La réponse revient : « Je suis matelot de deuxième classe, et je vous somme de modifier votre cap de vingt degrés. »
Sous l'effet de la colère, le capitaine est maintenant hors de lui. Il envoie un autre message : « Je suis un cuirassé ! »
La réponse revient : « Je suis un phare. »
Veillez à avoir bien présentes à l'esprit ces considérations profondes sur la relativité la prochaine fois que vous commanderez un dîner chinois - c'est-à-dire, traduit du chinois, un dîner. »
Les passants de la rue Rambuteau m'ont vu pleurer de rire…
(trois sites à visiter : Les Cahiers de Colette - Le Bouledogue - Le Parefeuille)

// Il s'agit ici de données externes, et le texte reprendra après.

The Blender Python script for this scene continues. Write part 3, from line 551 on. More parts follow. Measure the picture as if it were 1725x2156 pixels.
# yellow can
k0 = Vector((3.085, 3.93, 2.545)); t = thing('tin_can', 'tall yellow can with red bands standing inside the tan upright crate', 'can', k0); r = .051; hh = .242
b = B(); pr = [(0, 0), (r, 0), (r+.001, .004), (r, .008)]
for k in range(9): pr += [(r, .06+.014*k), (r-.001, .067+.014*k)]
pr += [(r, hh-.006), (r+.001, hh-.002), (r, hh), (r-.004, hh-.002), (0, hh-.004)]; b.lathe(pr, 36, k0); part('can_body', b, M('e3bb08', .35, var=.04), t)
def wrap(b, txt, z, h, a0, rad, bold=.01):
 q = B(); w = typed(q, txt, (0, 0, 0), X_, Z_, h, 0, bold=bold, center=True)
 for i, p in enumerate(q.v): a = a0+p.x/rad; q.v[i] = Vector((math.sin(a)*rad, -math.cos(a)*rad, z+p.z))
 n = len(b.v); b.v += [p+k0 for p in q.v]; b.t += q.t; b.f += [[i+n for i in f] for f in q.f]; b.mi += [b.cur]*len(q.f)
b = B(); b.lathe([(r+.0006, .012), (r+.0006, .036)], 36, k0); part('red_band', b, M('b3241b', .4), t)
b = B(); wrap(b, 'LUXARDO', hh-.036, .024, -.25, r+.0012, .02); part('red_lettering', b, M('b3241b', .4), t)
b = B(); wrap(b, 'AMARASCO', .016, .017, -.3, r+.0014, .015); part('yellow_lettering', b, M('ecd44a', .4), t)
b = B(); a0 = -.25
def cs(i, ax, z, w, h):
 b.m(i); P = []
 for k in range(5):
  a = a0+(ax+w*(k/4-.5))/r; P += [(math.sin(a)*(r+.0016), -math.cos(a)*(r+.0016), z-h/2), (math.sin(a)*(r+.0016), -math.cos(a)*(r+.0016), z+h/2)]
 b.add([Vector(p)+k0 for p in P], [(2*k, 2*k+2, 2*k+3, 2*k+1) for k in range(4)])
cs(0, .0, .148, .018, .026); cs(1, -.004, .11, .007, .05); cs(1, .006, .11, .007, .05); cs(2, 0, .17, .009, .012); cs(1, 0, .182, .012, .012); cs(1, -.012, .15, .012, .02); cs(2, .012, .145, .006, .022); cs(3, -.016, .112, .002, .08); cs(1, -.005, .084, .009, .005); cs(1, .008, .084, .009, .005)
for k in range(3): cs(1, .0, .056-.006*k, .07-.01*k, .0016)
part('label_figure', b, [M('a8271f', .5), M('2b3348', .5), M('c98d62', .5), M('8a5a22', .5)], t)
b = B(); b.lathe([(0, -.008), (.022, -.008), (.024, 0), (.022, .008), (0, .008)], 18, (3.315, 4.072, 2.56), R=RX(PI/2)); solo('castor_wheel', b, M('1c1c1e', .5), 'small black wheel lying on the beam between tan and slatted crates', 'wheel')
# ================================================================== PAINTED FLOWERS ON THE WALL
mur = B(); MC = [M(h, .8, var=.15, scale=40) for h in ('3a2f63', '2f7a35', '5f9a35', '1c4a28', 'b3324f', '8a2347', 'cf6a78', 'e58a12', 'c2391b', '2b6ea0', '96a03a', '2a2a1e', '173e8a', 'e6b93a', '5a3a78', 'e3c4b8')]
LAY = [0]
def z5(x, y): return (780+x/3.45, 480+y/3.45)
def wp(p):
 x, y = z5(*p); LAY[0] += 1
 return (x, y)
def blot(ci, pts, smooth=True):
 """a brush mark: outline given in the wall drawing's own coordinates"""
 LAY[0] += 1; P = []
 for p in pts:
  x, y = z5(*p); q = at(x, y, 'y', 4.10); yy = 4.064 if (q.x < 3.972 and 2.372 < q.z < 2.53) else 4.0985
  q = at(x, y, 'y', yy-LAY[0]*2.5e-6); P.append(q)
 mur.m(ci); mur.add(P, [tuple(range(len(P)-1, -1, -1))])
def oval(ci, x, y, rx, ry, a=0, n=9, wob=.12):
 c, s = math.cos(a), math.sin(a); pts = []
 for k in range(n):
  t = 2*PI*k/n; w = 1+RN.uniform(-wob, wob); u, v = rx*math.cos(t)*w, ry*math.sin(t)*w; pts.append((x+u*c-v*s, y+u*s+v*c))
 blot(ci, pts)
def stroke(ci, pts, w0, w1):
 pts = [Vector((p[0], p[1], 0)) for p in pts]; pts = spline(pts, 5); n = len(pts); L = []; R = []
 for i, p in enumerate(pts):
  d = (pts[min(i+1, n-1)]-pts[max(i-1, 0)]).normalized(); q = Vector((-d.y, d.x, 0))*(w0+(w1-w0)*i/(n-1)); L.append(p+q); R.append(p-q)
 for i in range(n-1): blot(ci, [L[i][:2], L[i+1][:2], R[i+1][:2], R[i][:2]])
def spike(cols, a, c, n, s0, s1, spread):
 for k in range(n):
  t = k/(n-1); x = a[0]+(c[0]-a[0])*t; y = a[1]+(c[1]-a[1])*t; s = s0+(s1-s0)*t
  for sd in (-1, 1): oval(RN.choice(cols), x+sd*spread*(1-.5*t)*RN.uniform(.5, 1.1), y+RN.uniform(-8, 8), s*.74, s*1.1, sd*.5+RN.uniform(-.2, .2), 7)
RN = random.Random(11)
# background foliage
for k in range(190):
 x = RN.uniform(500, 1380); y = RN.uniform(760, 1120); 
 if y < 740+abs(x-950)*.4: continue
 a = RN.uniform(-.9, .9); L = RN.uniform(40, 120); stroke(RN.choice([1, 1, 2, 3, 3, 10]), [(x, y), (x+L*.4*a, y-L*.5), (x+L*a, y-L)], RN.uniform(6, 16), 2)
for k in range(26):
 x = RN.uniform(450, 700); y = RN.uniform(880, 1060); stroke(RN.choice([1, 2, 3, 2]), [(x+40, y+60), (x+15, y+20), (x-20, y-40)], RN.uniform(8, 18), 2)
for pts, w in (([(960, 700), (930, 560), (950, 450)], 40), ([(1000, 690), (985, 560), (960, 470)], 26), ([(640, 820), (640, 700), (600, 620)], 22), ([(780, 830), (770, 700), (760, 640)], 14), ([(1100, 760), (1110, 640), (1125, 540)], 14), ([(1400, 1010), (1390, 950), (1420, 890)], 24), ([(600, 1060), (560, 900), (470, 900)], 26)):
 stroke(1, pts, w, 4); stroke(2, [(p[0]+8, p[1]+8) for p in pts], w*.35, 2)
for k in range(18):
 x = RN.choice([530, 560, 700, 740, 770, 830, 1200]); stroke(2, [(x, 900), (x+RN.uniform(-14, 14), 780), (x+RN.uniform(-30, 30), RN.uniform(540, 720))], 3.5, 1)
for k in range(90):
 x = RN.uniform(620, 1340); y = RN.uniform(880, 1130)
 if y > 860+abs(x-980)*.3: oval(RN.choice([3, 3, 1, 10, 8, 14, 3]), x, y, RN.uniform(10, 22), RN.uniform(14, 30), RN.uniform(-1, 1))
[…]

Je note deux choses bien soigneusement dans un coin de mon cervelet, vous dévorez les nounours et vous dévorez les "nounours".
Nounoursement vôtre,
La vilaine
Rédigé par : La Vilaine | 12 mai 2008 à 23:53
Ben tiens... Moi aussi ch'ui gourmand !
Rédigé par : Anatoll4 | 13 mai 2008 à 00:00
Cette sélection de petits livres donne réellement envie. Merci pour ce partage de philosphie par l'humour, je crois que c'est exactement le genre de lecture instructive mais néanmoins critique qui pourrait m'aider à revoir mes piètres notions de philo...
Ce site semble une mine que j'explorerai de temps à autre!